Dear Gotham,
When I took my first lesson in a two-seater Cessna-150 training aircraft, I was 24, the same age as Amelia Earhart. I couldn’t imagine the many ways those flight lessons would transform my life. Within a few months, my crumbling marriage to a violent alcoholic disintegrated and I began my career in aviation.
The year was 1979, women represented 5% of the commercial pilot population worldwide, and I was one of two hundred commercially licensed female pilots in Canada. Soon aftermy career took off, I realized I’d escaped the abuse of one man but flown straight into a storm of harassment and public abuse by many men.
Neither could I imagine that thirty-five years later, I would learn that women still comprise 5% of the commercial pilot population and decide to write my memoir, a layered narrative of my experience as a woman, an inconvenient gender in the Brotopia world of aviation.
My early years of voracious reading conform to the typical profile of writer-in-training. I recorded the tedium of my boring pre-teen life in a pink journal and read after curfew. Even then, I gravitated to true stories, particularly personal success stories. However, because my previous writing experience was limited to scholarly papers at university, aviation training manuals, and the publication of a few niche articles specific to the Maya of Mesoamerica, I knew writing my memoir would require some training.
But not much. After all, my memoir was about me and who knows me better than myself.

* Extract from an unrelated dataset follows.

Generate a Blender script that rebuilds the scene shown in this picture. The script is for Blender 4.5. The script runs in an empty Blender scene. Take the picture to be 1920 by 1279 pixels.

How hard could it be?
I enrolled in Gotham Writers’ Memoir I and almost immediately realized writing my memoir would be harder than learning to fly an airplane.
Seven years and several fabulous online courses later, the final chapter “Afterword: Women in Aviation” of my completed memoir, Against the Wind, was published as a five-part series by Skies Magazine and I’m preparing to contact an agent.
Thank you for giving me this public opportunity to express my deepest gratitude for the encouragement and guidance provided by my instructors: Shahnaz Habib (Memoir I & II), Mike Dunphy (Travel Writing), Melissa Petro and Lara Ewen (Hit Send: Publishing Short Nonfiction), and to Josh Sippie’s manna from the gods—the Inside Writing Zoom sessions.